Dataset content:
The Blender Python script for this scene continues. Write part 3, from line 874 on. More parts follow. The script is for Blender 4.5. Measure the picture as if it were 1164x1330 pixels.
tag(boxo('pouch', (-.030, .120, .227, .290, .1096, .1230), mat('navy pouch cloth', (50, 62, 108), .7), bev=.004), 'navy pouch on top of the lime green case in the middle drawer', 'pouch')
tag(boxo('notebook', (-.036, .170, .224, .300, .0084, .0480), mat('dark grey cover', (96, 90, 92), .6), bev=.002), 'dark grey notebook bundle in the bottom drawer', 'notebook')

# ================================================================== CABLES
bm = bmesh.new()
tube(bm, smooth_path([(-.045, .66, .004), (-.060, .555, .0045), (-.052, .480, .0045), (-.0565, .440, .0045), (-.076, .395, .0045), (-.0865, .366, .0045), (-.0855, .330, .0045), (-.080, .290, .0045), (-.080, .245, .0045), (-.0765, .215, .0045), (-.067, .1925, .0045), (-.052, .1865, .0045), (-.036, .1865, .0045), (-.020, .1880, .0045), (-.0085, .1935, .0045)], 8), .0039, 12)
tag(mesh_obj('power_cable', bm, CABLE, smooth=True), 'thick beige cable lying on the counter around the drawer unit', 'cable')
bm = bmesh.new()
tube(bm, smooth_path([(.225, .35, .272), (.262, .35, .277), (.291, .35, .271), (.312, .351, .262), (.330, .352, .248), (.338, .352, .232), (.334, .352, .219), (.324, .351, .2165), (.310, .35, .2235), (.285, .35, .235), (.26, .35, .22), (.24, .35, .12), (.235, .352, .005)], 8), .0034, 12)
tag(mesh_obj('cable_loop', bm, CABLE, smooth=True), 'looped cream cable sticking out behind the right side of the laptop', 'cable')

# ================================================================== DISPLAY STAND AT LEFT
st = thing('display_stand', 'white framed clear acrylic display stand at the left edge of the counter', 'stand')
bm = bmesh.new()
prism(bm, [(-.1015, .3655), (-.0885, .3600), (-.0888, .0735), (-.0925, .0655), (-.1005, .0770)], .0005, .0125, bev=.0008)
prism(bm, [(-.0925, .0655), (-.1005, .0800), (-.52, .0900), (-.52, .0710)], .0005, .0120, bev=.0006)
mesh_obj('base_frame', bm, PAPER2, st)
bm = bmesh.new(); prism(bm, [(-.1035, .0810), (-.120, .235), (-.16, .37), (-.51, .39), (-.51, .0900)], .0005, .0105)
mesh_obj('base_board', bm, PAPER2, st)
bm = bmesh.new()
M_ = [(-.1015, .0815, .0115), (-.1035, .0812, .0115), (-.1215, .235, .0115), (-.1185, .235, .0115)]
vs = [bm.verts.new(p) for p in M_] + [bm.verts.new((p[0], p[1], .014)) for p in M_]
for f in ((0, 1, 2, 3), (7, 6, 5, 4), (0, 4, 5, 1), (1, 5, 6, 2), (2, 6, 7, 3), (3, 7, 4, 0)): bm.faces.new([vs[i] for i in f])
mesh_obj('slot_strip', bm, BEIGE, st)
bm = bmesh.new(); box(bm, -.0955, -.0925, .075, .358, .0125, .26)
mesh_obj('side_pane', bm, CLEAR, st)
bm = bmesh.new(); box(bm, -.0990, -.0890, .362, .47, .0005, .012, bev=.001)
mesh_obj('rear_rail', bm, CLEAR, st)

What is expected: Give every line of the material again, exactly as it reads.

Result:
The Blender Python script for this scene continues. Write part 3, from line 874 on. More parts follow. The script is for Blender 4.5. Measure the picture as if it were 1164x1330 pixels.
tag(boxo('pouch', (-.030, .120, .227, .290, .1096, .1230), mat('navy pouch cloth', (50, 62, 108), .7), bev=.004), 'navy pouch on top of the lime green case in the middle drawer', 'pouch')
tag(boxo('notebook', (-.036, .170, .224, .300, .0084, .0480), mat('dark grey cover', (96, 90, 92), .6), bev=.002), 'dark grey notebook bundle in the bottom drawer', 'notebook')

# ================================================================== CABLES
bm = bmesh.new()
tube(bm, smooth_path([(-.045, .66, .004), (-.060, .555, .0045), (-.052, .480, .0045), (-.0565, .440, .0045), (-.076, .395, .0045), (-.0865, .366, .0045), (-.0855, .330, .0045), (-.080, .290, .0045), (-.080, .245, .0045), (-.0765, .215, .0045), (-.067, .1925, .0045), (-.052, .1865, .0045), (-.036, .1865, .0045), (-.020, .1880, .0045), (-.0085, .1935, .0045)], 8), .0039, 12)
tag(mesh_obj('power_cable', bm, CABLE, smooth=True), 'thick beige cable lying on the counter around the drawer unit', 'cable')
bm = bmesh.new()
tube(bm, smooth_path([(.225, .35, .272), (.262, .35, .277), (.291, .35, .271), (.312, .351, .262), (.330, .352, .248), (.338, .352, .232), (.334, .352, .219), (.324, .351, .2165), (.310, .35, .2235), (.285, .35, .235), (.26, .35, .22), (.24, .35, .12), (.235, .352, .005)], 8), .0034, 12)
tag(mesh_obj('cable_loop', bm, CABLE, smooth=True), 'looped cream cable sticking out behind the right side of the laptop', 'cable')

# ================================================================== DISPLAY STAND AT LEFT
st = thing('display_stand', 'white framed clear acrylic display stand at the left edge of the counter', 'stand')
bm = bmesh.new()
prism(bm, [(-.1015, .3655), (-.0885, .3600), (-.0888, .0735), (-.0925, .0655), (-.1005, .0770)], .0005, .0125, bev=.0008)
prism(bm, [(-.0925, .0655), (-.1005, .0800), (-.52, .0900), (-.52, .0710)], .0005, .0120, bev=.0006)
mesh_obj('base_frame', bm, PAPER2, st)
bm = bmesh.new(); prism(bm, [(-.1035, .0810), (-.120, .235), (-.16, .37), (-.51, .39), (-.51, .0900)], .0005, .0105)
mesh_obj('base_board', bm, PAPER2, st)
bm = bmesh.new()
M_ = [(-.1015, .0815, .0115), (-.1035, .0812, .0115), (-.1215, .235, .0115), (-.1185, .235, .0115)]
vs = [bm.verts.new(p) for p in M_] + [bm.verts.new((p[0], p[1], .014)) for p in M_]
for f in ((0, 1, 2, 3), (7, 6, 5, 4), (0, 4, 5, 1), (1, 5, 6, 2), (2, 6, 7, 3), (3, 7, 4, 0)): bm.faces.new([vs[i] for i in f])
mesh_obj('slot_strip', bm, BEIGE, st)
bm = bmesh.new(); box(bm, -.0955, -.0925, .075, .358, .0125, .26)
mesh_obj('side_pane', bm, CLEAR, st)
bm = bmesh.new(); box(bm, -.0990, -.0890, .362, .47, .0005, .012, bev=.001)
mesh_obj('rear_rail', bm, CLEAR, st)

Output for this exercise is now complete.